Years ago, when someone would ask my liturgy professor if he believed in the women priests he would say, “Believe in them? Why, I’ve actually even seen one!” It was an ‘issue’ then; twelve years after the Episcopal Church declared it believed the Holy Spirit had led us to ordain women to the priesthood and episcopacy. It is still an ‘issue’ today, now thirty years after that fact; among other hot issues. The great tragedy is that when we are consumed by issues we are not consumed by the gospel. Yet Jesus calls his disciples to go out and proclaim the gospel; the good news of the Kingdom of God, and to not waste time doing anything but that.

 

Someone once said: “I was hungry, and you formed a committee to end world hunger.

                                     I was naked, and you debated the morality of clothing.

                                       I was sick and you prayed for me.

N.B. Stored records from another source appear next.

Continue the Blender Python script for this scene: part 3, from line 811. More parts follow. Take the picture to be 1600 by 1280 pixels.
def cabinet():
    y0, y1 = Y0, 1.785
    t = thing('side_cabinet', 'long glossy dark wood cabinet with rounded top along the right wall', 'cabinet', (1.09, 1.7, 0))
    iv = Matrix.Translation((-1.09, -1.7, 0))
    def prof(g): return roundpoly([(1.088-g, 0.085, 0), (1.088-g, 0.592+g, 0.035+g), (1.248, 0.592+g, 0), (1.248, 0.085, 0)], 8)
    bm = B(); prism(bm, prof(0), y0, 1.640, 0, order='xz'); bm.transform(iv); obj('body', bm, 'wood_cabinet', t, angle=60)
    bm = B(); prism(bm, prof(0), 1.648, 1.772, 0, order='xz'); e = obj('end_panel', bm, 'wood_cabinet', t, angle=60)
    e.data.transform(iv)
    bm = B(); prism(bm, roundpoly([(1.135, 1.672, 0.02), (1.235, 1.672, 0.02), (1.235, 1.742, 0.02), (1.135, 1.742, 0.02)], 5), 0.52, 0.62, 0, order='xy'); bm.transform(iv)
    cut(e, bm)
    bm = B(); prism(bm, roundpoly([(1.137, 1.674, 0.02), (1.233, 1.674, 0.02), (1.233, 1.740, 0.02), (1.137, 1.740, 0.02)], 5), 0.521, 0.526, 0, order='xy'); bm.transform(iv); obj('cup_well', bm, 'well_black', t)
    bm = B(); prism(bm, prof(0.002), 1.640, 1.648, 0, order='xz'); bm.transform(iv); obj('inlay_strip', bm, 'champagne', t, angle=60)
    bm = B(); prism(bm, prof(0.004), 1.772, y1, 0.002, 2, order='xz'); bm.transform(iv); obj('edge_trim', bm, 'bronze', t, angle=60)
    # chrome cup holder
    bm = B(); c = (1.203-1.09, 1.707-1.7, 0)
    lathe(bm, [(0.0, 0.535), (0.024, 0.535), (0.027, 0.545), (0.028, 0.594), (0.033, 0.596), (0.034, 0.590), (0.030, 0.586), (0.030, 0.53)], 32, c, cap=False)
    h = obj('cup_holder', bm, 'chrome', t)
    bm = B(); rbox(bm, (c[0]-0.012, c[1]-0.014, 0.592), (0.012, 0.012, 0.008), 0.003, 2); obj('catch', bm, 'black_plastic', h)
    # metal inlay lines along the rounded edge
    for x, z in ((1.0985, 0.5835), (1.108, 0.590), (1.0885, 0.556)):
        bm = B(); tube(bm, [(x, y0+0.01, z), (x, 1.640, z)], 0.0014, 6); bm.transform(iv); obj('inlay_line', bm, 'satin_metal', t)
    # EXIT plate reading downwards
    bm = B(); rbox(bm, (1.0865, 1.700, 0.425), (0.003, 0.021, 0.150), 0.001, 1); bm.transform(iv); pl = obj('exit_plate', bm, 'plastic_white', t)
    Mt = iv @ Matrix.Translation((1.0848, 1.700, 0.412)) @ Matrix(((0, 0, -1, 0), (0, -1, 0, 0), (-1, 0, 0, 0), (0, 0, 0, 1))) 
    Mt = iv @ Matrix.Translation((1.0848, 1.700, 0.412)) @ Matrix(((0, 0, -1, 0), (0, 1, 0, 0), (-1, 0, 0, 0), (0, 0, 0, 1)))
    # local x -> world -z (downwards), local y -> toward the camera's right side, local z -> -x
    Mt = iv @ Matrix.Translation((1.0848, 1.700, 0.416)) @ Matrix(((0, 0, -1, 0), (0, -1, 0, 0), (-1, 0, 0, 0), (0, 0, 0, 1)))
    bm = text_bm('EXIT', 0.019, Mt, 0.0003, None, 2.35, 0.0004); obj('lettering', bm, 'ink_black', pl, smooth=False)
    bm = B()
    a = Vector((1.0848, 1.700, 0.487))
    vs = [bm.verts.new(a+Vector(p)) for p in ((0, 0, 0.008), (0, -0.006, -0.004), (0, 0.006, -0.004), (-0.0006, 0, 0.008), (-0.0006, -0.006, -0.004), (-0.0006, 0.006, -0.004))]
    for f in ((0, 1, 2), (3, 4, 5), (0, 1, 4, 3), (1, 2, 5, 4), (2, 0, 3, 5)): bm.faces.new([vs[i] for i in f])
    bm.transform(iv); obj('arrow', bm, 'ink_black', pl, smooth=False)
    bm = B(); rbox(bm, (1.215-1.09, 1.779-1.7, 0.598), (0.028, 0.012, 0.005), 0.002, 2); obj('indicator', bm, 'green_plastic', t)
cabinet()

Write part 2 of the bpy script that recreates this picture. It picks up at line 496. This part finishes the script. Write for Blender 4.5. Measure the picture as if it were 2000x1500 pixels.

                                     You are so good, and I am still hungry, naked and sick.”

 

The new Presiding Bishop-elect said “Our invitation…as we go out into the world, is to lay down our fear and love the world, lay down our sword and shield, and seek out the image of God’s beloved in the people we find it hardest to love. Lay down our narrow self-interest, and heal the hurting and fill the hungry and set the prisoners free. Lay down our need for power and control, and bow to the image of God’s beloved in the weakest, the poorest, and the most excluded”.

 

If you object to that statement or fear acting upon it because you fear rejection by your family; church family or otherwise, then you simply have not heard Jesus’ words, and if you have not heard Jesus’ words then how can you know him as God’s own Anointed One?

 

Three years ago, when I was traveling in England, I happened to visit two parishes, both members of “Forward in Faith”, whose central issue seems to be keeping women out of the priesthood. Those churches were filled with brochures about their cause. The literature and the atmosphere in both those places felt oppressive and troubled me deeply.

 

Later that day I found myself sad and weary of it all, so I walked down to the little church in the village where I often stay. It was growing dark, so I really didn’t expect the church to be open, but as I pushed on the ancient door, the hinge creaked and it pushed open. Although it was very dim inside I was immediately drawn to the altar and its surrounding stained-glass windows, including a beautiful one of Hilda, Abbess of Whitby in 664, with crosier in hand and miter on her head. There were no pamphlets on any agenda or issue. There were only musty Prayer Books and bibles, posters at the back about that parish’s ministries. It was utterly quiet, but it was not empty.  There was a Holy Presence there. When I left I signed the guest book. Although I could barely see I managed to write, “June 18th, 2003, 8:35 pm, Virginia Bennett, a priest who needed to pray. Thank you for the open door”. As I look back on those words now, I know that I meant more than just the open door to that building.

 

There was nothing there that blocked me from the Lord’s presence, nothing to keep me from seeking God’s truth and will for my life. That openness is the only way the church will ever be experienced in the way that Jacob experienced that place apart when he said, “Surely the Lord is in this place and I did not know it! How awesome is this place! This is none other than the house of God, and this is the gate of heaven.” (Gen. 28: 17)

 

That is what God wills for us to know, collectively and individually. I pray that nothing will keep us from our holy calling.

 

                                                                                                                                     AMEN

 

 

 

 

 

 

The Rev. Virginia L. Bennett, D.Min.